L’avanzata delle imprese straniere

Negli stessi settori in crisi (commercio, alberghi e pubblici esercizi) si registra una forte crescita delle imprese a titolarità straniera, aumentate del 41,4% a fronte di un +3,1% delle imprese italiane. Un dato che racconta la capacità degli imprenditori stranieri di inserirsi in nicchie lasciate scoperte, ma anche di un cambiamento della struttura imprenditoriale italiana. Dal punto di vista occupazionale, il comparto commercio, alloggio e ristorazione rappresenta una delle principali aree di inclusione lavorativa per gli stranieri: su 397mila nuovi occupati stranieri in Italia negli ultimi 12 anni, 155mila (39%) sono impiegati proprio in questo aggregato.

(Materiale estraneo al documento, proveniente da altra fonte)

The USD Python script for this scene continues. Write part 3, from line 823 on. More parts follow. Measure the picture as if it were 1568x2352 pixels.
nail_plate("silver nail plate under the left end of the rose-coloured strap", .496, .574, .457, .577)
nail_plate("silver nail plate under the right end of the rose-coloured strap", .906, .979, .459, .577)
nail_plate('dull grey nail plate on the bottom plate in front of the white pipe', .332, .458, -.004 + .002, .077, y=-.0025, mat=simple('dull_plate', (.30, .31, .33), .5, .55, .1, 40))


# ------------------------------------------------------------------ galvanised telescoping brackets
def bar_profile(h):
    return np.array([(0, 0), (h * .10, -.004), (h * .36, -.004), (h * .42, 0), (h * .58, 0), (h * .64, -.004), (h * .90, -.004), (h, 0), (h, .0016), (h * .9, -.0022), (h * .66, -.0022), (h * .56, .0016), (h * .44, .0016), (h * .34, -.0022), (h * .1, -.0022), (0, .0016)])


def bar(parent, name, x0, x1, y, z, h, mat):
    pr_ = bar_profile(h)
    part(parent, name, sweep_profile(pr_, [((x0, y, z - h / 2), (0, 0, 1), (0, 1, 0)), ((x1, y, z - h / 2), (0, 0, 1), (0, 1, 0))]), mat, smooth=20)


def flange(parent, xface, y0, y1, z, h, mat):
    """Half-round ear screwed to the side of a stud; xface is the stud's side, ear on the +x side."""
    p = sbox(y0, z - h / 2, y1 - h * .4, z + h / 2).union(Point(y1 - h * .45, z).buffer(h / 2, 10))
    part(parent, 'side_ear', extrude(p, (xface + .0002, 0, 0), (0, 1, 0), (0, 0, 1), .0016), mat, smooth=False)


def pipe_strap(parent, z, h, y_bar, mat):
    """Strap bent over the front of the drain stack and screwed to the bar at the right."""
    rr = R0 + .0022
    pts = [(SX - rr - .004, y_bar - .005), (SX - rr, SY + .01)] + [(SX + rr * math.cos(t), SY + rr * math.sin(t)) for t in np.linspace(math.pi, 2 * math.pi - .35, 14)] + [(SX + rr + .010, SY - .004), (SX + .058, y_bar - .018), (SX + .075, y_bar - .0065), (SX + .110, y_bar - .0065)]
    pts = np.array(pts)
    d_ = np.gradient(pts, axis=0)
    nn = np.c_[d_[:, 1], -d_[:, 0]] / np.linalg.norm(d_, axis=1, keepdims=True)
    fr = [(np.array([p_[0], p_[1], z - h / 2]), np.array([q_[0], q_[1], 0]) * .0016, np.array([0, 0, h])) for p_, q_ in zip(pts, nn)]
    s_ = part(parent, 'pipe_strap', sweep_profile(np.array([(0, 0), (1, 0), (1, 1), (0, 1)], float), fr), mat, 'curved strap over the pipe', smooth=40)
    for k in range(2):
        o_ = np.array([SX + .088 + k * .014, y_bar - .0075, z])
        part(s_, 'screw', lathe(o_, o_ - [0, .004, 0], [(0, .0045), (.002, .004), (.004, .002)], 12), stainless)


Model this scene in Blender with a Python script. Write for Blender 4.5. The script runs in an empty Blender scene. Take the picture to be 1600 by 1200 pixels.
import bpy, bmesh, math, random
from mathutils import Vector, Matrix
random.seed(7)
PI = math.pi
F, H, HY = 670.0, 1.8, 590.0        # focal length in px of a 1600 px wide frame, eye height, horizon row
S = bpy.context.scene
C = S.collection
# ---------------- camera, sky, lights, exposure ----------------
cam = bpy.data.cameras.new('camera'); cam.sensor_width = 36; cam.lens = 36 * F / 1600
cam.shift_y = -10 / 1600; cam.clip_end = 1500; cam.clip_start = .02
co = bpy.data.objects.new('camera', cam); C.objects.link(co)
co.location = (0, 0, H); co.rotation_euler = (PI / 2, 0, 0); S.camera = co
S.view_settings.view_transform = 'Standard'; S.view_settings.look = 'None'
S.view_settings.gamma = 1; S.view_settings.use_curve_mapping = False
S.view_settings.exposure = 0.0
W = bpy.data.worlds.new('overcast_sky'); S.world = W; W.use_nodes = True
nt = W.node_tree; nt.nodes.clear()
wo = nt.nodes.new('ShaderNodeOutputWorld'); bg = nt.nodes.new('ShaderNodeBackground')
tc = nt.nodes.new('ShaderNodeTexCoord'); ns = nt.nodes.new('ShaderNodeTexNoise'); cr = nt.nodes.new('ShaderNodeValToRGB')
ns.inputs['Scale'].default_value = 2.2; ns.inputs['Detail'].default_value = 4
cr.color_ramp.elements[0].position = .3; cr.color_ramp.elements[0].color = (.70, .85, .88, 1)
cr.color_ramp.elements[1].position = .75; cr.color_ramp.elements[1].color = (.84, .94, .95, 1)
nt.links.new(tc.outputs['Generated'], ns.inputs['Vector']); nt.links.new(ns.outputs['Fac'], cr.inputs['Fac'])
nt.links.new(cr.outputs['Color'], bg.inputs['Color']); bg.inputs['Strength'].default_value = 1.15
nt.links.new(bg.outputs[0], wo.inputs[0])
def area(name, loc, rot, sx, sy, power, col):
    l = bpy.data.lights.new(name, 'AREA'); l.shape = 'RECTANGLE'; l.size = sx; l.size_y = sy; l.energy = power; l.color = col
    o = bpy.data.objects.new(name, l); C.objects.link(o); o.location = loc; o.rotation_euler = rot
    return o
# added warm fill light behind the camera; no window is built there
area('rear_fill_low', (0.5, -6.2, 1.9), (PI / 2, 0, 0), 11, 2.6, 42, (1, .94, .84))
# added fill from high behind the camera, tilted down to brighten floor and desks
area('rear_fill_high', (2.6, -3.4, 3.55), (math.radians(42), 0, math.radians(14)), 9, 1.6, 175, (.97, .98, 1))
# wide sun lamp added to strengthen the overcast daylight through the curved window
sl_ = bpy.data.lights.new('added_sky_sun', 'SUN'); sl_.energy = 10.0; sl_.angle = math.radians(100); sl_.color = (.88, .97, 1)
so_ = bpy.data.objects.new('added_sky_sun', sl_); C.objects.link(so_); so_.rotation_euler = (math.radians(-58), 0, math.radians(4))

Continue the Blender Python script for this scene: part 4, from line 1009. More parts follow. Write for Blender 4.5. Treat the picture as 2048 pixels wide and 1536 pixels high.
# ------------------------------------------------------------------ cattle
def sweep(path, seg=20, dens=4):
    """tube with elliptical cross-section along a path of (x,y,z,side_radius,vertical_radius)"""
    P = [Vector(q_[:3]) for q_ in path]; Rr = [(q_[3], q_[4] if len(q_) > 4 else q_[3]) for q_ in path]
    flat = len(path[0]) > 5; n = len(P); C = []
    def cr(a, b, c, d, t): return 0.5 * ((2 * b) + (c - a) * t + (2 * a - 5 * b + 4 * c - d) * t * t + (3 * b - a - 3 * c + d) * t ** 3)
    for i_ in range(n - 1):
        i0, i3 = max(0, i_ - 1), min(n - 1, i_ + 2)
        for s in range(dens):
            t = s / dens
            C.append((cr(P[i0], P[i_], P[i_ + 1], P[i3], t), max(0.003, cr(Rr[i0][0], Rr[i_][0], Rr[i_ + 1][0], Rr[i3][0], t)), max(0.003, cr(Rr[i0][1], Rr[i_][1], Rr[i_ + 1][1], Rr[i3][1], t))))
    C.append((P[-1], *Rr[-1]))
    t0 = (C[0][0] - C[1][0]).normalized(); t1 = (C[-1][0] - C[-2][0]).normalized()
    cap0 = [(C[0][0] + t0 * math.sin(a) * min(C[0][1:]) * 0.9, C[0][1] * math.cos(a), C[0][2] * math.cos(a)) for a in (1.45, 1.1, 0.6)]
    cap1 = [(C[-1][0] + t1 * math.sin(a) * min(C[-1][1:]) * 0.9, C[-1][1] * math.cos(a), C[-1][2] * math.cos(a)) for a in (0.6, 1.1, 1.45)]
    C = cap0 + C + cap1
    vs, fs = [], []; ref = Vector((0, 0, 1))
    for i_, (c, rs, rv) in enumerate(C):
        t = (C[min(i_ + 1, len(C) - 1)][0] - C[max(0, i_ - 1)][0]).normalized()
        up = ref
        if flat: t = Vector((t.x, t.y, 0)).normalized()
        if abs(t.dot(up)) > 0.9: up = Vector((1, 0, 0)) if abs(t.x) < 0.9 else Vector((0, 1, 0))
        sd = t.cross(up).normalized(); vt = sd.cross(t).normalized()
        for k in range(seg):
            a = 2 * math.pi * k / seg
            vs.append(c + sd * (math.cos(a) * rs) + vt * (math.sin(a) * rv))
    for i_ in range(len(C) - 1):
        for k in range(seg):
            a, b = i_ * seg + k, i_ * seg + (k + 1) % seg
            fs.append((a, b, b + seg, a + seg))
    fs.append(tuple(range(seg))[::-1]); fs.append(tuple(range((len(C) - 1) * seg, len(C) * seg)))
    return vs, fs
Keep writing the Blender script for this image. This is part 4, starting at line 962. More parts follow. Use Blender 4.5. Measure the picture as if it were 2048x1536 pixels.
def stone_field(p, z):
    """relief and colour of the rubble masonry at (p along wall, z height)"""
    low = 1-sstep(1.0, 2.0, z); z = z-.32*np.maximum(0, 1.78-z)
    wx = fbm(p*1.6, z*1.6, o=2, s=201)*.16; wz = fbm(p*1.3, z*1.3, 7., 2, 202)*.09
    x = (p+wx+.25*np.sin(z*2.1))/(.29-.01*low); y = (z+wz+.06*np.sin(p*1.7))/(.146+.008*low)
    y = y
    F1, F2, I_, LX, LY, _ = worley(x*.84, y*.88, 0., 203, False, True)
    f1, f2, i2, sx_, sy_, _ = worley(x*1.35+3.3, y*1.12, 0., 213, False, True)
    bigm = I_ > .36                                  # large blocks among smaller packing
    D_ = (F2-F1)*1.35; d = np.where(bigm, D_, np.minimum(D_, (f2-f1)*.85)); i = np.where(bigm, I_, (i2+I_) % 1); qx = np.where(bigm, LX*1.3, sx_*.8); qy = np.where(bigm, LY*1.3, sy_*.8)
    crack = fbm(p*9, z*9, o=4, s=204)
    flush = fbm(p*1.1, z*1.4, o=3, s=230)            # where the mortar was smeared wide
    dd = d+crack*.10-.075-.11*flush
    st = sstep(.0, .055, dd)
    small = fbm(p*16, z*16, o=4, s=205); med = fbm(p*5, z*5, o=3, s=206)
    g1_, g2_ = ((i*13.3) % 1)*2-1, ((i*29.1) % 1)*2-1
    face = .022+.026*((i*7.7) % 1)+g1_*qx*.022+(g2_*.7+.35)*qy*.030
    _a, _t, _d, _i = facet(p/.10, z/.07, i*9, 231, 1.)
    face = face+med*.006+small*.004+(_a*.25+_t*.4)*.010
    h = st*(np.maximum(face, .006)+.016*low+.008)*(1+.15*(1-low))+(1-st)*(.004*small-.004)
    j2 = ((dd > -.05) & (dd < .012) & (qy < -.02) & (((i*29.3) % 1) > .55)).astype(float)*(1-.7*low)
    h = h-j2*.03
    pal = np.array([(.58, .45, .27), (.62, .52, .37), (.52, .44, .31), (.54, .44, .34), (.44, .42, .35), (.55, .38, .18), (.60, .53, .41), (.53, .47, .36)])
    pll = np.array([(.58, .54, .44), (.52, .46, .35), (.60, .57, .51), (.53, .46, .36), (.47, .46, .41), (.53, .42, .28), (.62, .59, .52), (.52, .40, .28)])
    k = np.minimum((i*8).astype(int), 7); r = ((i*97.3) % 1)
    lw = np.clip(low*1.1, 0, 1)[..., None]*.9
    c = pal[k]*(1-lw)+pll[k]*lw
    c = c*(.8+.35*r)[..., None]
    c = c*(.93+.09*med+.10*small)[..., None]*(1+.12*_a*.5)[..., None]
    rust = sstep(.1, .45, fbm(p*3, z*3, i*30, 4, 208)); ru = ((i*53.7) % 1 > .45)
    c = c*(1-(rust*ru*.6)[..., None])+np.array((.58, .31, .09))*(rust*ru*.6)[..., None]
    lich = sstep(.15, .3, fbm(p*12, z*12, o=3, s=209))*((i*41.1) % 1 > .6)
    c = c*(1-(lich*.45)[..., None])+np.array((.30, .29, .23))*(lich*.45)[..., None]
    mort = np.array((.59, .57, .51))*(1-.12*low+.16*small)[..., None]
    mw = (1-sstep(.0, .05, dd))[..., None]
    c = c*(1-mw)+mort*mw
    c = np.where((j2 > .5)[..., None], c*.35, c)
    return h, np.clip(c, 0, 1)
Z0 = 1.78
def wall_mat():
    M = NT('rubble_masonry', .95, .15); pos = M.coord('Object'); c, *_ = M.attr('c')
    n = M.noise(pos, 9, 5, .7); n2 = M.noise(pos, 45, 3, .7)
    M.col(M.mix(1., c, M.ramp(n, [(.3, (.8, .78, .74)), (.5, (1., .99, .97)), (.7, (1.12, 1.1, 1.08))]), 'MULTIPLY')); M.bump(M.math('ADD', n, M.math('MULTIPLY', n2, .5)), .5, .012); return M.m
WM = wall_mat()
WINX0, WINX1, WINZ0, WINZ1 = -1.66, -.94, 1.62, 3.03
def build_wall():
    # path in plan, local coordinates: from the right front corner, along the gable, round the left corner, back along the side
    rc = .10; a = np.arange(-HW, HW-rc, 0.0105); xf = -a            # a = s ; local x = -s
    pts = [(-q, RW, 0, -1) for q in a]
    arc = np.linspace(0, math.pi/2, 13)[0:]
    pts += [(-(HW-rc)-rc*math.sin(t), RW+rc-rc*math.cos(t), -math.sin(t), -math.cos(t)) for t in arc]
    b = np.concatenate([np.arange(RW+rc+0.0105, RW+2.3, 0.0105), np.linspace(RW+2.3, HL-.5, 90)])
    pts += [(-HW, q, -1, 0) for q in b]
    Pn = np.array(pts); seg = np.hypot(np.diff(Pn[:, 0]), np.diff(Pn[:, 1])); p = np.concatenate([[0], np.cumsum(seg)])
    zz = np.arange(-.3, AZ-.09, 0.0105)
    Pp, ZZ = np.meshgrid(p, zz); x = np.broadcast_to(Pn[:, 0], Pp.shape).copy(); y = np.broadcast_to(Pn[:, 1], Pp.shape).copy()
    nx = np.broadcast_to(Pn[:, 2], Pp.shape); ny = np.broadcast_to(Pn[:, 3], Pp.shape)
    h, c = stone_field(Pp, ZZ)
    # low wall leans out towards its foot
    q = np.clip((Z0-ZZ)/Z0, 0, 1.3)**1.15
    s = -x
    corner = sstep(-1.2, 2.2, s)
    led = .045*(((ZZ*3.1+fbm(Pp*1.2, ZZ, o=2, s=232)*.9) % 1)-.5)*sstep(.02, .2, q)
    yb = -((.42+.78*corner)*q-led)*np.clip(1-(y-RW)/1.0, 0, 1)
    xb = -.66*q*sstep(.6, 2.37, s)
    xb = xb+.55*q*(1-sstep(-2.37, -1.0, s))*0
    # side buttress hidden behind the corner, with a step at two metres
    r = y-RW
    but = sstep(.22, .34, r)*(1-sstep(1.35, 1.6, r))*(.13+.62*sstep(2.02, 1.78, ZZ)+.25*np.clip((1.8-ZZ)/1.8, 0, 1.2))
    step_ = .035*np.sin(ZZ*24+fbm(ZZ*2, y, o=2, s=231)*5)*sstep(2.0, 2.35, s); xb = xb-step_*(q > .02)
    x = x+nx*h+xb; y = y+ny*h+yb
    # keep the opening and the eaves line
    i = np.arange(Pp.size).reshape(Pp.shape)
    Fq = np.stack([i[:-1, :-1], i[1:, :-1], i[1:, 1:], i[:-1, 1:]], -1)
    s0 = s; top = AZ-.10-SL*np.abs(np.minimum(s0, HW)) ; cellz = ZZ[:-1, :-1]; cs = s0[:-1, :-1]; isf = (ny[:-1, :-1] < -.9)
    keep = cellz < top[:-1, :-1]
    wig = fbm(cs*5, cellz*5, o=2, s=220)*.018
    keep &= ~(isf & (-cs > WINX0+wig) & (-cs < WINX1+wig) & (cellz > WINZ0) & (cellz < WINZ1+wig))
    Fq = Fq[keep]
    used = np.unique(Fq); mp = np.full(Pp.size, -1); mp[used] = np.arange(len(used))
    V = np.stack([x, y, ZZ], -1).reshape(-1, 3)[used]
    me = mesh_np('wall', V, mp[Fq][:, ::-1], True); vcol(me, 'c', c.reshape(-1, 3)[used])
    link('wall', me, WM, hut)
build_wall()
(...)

Le proposte di Confcommercio

A fronte di questo scenario, Confcommercio lancia il progetto ‘Cities’, con un obiettivo chiaro: rigenerare il tessuto urbano e contrastare la desertificazione commerciale. Le proposte sono articolate e puntano su cinque linee strategiche: rigenerazione dello spazio pubblico (valorizzare quartieri e spazi degradati attraverso interventi urbanistici mirati, in sinergia con le economie di prossimità e con una visione di placemaking); mobilità e logistica sostenibili (promuovere Pums e Puls che integrino trasporti, commercio e sostenibilità, incentivando la logistica urbana a basso impatto ambientale; patti locali per riaprire i negozi sfitti (favorire accordi tra Comuni, proprietari e associazioni per canoni calmierati e riuso degli immobili nei quartieri più fragili); gestione partecipata della città (promuovere la città come ‘bene comune’, coinvolgendo cittadini e imprenditori nella cura dello spazio urbano e nello sviluppo di iniziative sociali e commerciali; tecnologie per politiche più efficaci (sfruttare i Big Data e l’Urban Analytics per pianificare strategie commerciali basate su flussi reali di pedonalità e consumo).

Confcommercio, attraverso le sue Associazioni territoriali, ha anche sperimentato una dashboard digitale in grado di monitorare il traffico pedonale e le dinamiche commerciali nei centri urbani, al fine di pianificare eventi, campagne e arredi urbani più efficaci.

“Senza commercio di vicinato, non c’è comunità”

“Senza commercio di vicinato, non c’è comunità”, le parole del presidente di Confcommercio Carlo Sangalli, commentando i risultati dello studio: “La desertificazione commerciale minaccia vivibilità, sicurezza e coesione sociale delle nostre città. Occorre sostenere le attività di vicinato e il nostro progetto Cities punta a riqualificare le economie urbane con il contributo di istituzioni e imprese”.